Community participation in heritage is the involvement of the people connected to heritage in defining, interpreting, managing, and benefiting from it, ranging from consultation to full co-ownership.

Scope

This topic covers community-led and participatory heritage: the recognition of heritage rights, co-production with source and local communities, and the politics of who is included or excluded.
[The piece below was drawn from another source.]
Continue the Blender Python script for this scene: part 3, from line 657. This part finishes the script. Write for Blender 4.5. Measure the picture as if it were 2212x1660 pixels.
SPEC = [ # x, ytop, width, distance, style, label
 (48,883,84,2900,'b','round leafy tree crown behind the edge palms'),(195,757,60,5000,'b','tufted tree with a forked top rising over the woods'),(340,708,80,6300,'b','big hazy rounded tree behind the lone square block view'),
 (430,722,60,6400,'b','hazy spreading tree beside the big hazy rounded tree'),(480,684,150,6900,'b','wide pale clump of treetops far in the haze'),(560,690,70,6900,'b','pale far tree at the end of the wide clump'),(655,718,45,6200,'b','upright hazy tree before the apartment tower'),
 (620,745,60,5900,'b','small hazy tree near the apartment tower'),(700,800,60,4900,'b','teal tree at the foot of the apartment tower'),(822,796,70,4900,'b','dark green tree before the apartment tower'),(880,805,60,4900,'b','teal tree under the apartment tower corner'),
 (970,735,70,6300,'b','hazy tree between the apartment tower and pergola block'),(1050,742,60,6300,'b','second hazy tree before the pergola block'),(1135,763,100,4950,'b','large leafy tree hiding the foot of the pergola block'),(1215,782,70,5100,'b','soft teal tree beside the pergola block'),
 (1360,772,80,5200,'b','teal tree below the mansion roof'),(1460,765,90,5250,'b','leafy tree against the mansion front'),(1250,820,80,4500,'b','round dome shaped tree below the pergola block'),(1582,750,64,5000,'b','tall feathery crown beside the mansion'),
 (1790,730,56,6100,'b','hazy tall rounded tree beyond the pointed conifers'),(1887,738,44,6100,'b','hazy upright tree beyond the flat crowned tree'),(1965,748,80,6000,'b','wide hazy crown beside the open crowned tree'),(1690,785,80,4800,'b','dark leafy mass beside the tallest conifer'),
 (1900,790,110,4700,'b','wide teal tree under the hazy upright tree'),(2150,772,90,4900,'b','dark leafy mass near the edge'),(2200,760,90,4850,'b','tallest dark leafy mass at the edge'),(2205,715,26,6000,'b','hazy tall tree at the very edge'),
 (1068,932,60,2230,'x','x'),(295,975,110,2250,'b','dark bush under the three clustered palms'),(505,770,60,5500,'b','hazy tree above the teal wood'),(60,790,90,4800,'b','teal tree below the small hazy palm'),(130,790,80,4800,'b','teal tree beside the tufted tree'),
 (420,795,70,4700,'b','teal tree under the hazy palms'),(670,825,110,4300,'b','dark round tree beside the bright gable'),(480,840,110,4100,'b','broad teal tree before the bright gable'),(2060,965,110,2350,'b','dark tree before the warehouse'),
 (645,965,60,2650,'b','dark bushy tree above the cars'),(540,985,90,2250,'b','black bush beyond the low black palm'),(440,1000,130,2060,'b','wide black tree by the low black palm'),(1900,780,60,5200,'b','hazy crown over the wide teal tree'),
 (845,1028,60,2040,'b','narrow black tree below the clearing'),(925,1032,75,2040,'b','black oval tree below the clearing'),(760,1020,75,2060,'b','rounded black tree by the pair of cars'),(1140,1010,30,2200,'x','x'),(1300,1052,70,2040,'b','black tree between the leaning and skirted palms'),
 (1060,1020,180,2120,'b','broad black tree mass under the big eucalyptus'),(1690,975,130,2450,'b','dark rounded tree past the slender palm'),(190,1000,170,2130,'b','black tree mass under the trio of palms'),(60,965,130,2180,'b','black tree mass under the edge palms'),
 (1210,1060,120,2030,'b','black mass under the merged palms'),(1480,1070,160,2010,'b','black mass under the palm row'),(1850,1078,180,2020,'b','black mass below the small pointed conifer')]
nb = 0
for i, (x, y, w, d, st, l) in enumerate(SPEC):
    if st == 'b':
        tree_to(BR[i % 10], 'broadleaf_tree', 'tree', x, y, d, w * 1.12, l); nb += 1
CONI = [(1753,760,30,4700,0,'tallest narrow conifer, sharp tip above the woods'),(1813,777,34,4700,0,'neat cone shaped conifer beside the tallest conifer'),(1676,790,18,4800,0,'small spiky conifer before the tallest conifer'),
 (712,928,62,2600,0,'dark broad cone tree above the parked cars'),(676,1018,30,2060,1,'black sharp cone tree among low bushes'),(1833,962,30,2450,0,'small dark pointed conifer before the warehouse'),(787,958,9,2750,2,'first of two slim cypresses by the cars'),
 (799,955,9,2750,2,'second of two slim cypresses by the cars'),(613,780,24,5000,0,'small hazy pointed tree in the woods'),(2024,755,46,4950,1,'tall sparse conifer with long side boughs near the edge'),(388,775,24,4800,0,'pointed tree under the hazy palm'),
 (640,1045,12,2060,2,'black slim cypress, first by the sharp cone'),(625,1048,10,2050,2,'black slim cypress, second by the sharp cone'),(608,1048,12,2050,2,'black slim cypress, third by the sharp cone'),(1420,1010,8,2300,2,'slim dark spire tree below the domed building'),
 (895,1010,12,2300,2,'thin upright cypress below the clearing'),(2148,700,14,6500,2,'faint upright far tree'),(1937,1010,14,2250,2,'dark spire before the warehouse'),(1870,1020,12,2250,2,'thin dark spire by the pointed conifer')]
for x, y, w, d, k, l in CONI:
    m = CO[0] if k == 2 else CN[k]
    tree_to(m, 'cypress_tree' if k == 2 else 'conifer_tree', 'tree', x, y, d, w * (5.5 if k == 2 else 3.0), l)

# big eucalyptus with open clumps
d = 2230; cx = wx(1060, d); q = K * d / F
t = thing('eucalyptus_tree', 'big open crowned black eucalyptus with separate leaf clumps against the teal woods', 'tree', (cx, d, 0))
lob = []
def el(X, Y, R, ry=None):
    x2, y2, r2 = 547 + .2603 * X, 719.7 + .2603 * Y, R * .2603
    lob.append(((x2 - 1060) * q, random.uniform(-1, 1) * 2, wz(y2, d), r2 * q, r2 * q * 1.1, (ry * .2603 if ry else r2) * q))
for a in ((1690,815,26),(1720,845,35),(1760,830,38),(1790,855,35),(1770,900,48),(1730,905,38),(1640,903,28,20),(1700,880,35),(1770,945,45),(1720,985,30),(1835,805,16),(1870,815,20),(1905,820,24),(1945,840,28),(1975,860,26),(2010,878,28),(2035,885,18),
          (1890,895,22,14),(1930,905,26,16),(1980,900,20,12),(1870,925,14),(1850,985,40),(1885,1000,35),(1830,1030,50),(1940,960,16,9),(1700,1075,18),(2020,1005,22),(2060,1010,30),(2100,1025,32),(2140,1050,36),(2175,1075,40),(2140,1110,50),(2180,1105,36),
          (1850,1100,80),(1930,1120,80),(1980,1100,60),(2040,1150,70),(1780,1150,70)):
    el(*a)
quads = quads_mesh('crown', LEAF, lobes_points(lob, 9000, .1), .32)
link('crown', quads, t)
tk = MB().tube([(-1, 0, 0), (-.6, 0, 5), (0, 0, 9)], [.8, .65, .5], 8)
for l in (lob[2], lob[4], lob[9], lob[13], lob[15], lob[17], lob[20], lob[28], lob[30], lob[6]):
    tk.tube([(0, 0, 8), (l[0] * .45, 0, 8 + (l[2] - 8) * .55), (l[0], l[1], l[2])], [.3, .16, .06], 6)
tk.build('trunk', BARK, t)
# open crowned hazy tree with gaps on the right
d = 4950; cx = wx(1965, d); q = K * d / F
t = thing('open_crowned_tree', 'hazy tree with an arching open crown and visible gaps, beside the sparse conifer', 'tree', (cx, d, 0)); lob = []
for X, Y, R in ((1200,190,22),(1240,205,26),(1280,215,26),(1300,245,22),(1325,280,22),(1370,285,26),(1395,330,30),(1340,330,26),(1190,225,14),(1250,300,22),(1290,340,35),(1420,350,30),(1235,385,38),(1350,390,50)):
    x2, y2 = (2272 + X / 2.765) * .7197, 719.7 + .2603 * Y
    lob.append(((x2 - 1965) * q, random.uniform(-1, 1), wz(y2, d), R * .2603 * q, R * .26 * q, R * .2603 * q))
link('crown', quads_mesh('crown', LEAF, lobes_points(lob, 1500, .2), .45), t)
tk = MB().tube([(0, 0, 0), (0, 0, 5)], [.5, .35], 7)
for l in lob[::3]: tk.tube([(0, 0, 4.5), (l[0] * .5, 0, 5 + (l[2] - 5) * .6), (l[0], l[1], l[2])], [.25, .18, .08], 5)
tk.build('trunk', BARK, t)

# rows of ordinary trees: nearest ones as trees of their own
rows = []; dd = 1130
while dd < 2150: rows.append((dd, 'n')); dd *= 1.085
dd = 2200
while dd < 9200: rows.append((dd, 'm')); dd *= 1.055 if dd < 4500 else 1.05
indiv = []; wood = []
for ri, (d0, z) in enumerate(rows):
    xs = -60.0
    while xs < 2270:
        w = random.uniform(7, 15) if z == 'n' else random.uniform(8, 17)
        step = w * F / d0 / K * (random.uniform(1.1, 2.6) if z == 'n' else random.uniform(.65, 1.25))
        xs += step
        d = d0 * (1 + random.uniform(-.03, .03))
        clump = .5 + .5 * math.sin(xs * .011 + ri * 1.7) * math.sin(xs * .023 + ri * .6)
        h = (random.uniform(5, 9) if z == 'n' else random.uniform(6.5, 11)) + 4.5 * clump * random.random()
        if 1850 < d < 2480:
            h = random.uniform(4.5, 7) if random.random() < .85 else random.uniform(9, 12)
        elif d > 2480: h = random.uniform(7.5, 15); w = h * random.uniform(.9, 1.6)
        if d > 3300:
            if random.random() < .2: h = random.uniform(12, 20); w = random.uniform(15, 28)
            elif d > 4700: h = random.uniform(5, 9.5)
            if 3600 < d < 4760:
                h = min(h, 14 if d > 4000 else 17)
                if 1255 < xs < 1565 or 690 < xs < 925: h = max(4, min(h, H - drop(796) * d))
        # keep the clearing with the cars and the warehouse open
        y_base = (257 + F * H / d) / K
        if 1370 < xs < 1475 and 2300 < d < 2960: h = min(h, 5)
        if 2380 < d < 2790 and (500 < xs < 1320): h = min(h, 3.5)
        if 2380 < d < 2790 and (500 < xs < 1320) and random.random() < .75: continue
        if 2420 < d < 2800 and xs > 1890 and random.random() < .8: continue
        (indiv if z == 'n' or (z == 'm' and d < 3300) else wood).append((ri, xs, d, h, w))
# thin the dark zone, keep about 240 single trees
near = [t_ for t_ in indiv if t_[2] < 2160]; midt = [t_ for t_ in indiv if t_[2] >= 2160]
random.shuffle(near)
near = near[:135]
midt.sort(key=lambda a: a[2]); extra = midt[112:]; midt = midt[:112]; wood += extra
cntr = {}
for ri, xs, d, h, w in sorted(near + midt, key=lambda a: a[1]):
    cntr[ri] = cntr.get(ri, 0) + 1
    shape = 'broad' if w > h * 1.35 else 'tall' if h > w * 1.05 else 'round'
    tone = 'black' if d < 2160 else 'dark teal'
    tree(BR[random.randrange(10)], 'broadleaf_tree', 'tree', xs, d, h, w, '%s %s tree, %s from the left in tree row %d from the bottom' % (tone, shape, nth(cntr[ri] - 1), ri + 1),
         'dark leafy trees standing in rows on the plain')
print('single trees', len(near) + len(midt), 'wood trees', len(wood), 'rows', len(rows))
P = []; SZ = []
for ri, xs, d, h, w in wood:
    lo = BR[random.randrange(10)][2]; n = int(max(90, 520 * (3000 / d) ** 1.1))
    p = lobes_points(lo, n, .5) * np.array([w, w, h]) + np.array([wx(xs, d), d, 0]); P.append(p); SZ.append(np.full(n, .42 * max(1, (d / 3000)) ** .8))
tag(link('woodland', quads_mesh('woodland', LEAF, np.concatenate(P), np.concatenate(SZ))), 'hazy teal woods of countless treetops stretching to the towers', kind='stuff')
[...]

It examines instruments such as the Faro Convention's heritage-community concept, debates over empowerment versus tokenism, and the role of museums and heritage bodies in sharing authority with communities.

Core questions

  • Whose heritage is it, and who has the right to decide?
  • How can communities meaningfully participate rather than be consulted nominally?
  • What does a rights-based approach to heritage involve?
  • When does participation empower and when does it co-opt?

Key theories

Heritage communities and the right to heritage
The Faro Convention reframes heritage around 'heritage communities' and a right to participate in cultural heritage, shifting emphasis from objects to people and their relationships with heritage.
Recognition and misrecognition of community
Waterton and Smith warn that official appeals to 'community' often misrecognize real, diverse communities, using the term rhetorically while leaving expert authority and power relations intact.

History

Community involvement gained prominence with new museology and the ecomuseum, and accelerated through the 2000s as heritage studies emphasized social value and inclusion. The 2005 Council of Europe Faro Convention gave the approach a legal articulation, while critical scholars have scrutinized whether participation genuinely shares power or merely legitimates expert decisions.

Debates

Empowerment versus tokenistic participation
Scholars debate whether community participation in heritage genuinely redistributes authority and resources or functions as consultation that leaves institutional control unchanged, echoing wider critiques of participation.

Key figures

  • Elizabeth Crooke
  • Emma Waterton
  • Laurajane Smith
  • Sheila Watson

Related topics

Seminal works

  • farobenco2005
  • crooke2007
  • waterton2010

Frequently asked questions

What is the Faro Convention?
The Faro Convention (Council of Europe, 2005) is a framework convention on the value of cultural heritage for society that emphasizes people's right to engage with heritage and introduces the idea of self-defined 'heritage communities'.
What does participatory heritage mean in practice?
It means involving the people connected to heritage in decisions about its identification, interpretation, and management, ideally through shared authority and co-production rather than one-off consultation.